▶ **TASK PROMPT**
Single out the lines that include the word "objects". Copy them.

========

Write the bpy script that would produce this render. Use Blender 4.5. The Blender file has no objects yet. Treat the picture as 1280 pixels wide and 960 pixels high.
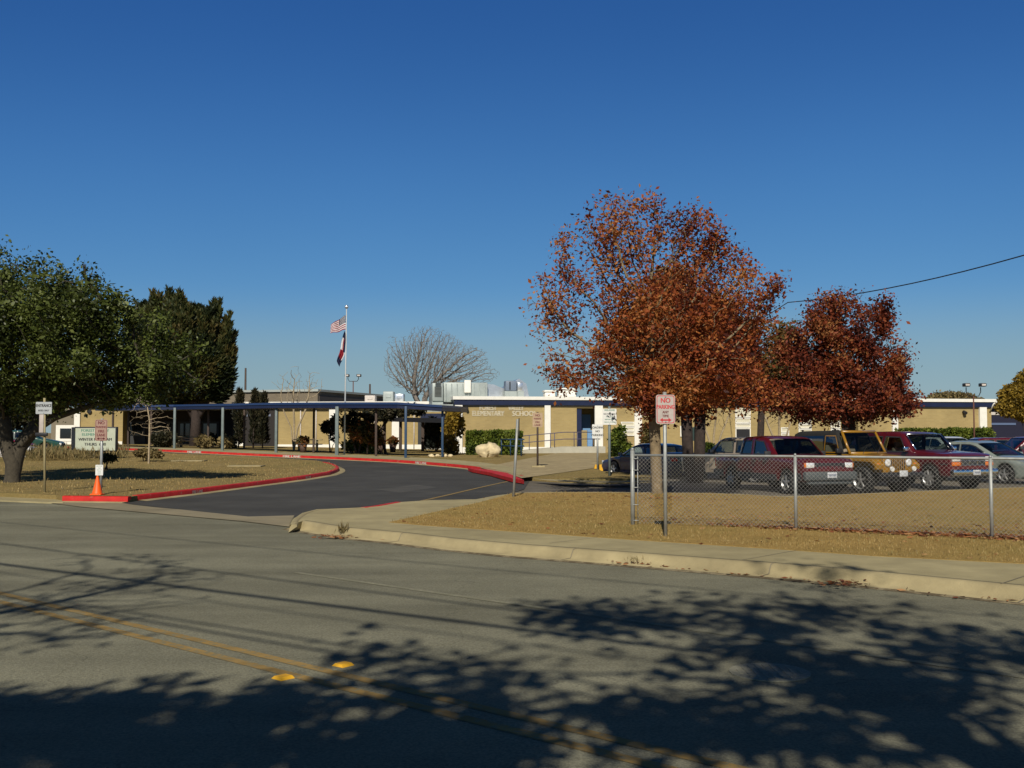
import bpy, bmesh, math, random
import numpy as np
from mathutils import Vector, Matrix
from mathutils.geometry import delaunay_2d_cdt
random.seed(7); rng = np.random.default_rng(11)
R = math.radians
scene = bpy.context.scene
COL = scene.collection
# ------------------------------------------------------------------ camera, sky, sun
F = 1320.0; CZ = 1.6; PITCH = math.atan(61.0 / F)
cam_d = bpy.data.cameras.new('camera'); cam = bpy.data.objects.new('camera', cam_d); COL.objects.link(cam)
cam_d.sensor_width = 36.0; cam_d.lens = F / 1280.0 * 36.0
cam_d.clip_start = 0.05; cam_d.clip_end = 6000
cam.location = (0, 0, CZ); cam.rotation_euler = (math.pi / 2 + PITCH, 0, 0)
scene.camera = cam
SUN_EL = R(37.5); SUN_AZ = math.atan2(-0.12, -1.0)          # the sun stands behind the viewer, a little to the left
world = bpy.data.worlds.new('World'); scene.world = world; world.use_nodes = True
wn = world.node_tree.nodes; wl = world.node_tree.links
bgn = wn['Background']
sky = wn.new('ShaderNodeTexSky'); sky.sky_type = 'NISHITA'; sky.sun_disc = False
sky.sun_elevation = SUN_EL; sky.sun_rotation = SUN_AZ % (2 * math.pi)
sky.altitude = 300; sky.air_density = 1.0; sky.dust_density = 0.0; sky.ozone_density = 6.0
BG = 0.05; bgn.inputs[1].default_value = BG
sp_ = wn.new('ShaderNodeSeparateColor'); cb_ = wn.new('ShaderNodeCombineColor'); wl.new(sky.outputs[0], sp_.inputs[0])
for i_, (gm_, gn_) in enumerate(((1.26, 1.25), (0.93, 1.04), (0.60, 0.97))):   # the camera's rendering of a clear blue sky, channel by channel
    m0 = wn.new('ShaderNodeMath'); m0.operation = 'MULTIPLY'; m0.inputs[1].default_value = BG; wl.new(sp_.outputs[i_], m0.inputs[0])
    m1 = wn.new('ShaderNodeMath'); m1.operation = 'POWER'; m1.inputs[1].default_value = gm_; wl.new(m0.outputs[0], m1.inputs[0])
    m2 = wn.new('ShaderNodeMath'); m2.operation = 'MULTIPLY'; m2.inputs[1].default_value = gn_ / BG; wl.new(m1.outputs[0], m2.inputs[0])
    wl.new(m2.outputs[0], cb_.inputs[i_])
# upper sky dimmed to cut the blue fill in shadows; horizon mixed towards pale haze
tc_ = wn.new('ShaderNodeTexCoord'); sx_ = wn.new('ShaderNodeSeparateXYZ'); wl.new(tc_.outputs['Generated'], sx_.inputs[0])
def wramp(stops):
    r_ = wn.new('ShaderNodeValToRGB'); r_.color_ramp.interpolation = 'EASE'; e_ = r_.color_ramp.elements
    while len(e_) < len(stops): e_.new(0.5)
    for k_, (p_, c_) in enumerate(stops): e_[k_].position = p_; e_[k_].color = (*c_, 1)
    wl.new(sx_.outputs[2], r_.inputs[0]); return r_
zr_ = wramp([(0.20, (1, 1, 1)), (0.39, (.80, .83, .88)), (0.62, (0.55, 0.28, 0.18))])
vm_ = wn.new('ShaderNodeVectorMath'); vm_.operation = 'MULTIPLY'; wl.new(cb_.outputs[0], vm_.inputs[0]); wl.new(zr_.outputs[0], vm_.inputs[1])
hz_ = wramp([(0.0, (.85, .85, .85)), (0.045, (.6, .6, .6)), (0.14, (0, 0, 0))])
hm_ = wn.new('ShaderNodeMix'); hm_.data_type = 'RGBA'; wl.new(hz_.outputs[0], hm_.inputs[0]); wl.new(vm_.outputs[0], hm_.inputs[6]); hm_.inputs[7].default_value = (.285 / BG, .40 / BG, .42 / BG, 1)
nz_ = wn.new('ShaderNodeTexNoise'); nz_.inputs['Scale'].default_value = 2.2; nz_.inputs['Detail'].default_value = 3; wl.new(tc_.outputs['Generated'], nz_.inputs[0])
nr_ = wn.new('ShaderNodeMapRange'); nr_.inputs[1].default_value = .3; nr_.inputs[2].default_value = .7; nr_.inputs[3].default_value = .975; nr_.inputs[4].default_value = 1.03; wl.new(nz_.outputs[0], nr_.inputs[0])
vn_ = wn.new('ShaderNodeVectorMath'); vn_.operation = 'SCALE'; wl.new(hm_.outputs[2], vn_.inputs[0]); wl.new(nr_.outputs[0], vn_.inputs[3])
wl.new(vn_.outputs[0], bgn.inputs[0])
sun_d = bpy.data.lights.new('sun', 'SUN'); sun = bpy.data.objects.new('sun', sun_d); COL.objects.link(sun)
sun_d.energy = 4.9; sun_d.angle = R(0.53); sun_d.color = (1.0, 0.93, 0.81)
sv = Vector((math.sin(SUN_AZ) * math.cos(SUN_EL), math.cos(SUN_AZ) * math.cos(SUN_EL), math.sin(SUN_EL)))
sun.rotation_euler = sv.to_track_quat('Z', 'Y').to_euler(); sun.location = (0, -20, 40)
vs = scene.view_settings; vs.view_transform = 'Standard'; vs.look = 'None'; vs.exposure = -0.1; vs.gamma = 1.0
vs.use_curve_mapping = False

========

▶ **SOLUTION TO THE EXERCISE**
Write the bpy script that would produce this render. Use Blender 4.5. The Blender file has no objects yet. Treat the picture as 1280 pixels wide and 960 pixels high.
cam_d = bpy.data.cameras.new('camera'); cam = bpy.data.objects.new('camera', cam_d); COL.objects.link(cam)
sun_d = bpy.data.lights.new('sun', 'SUN'); sun = bpy.data.objects.new('sun', sun_d); COL.objects.link(sun)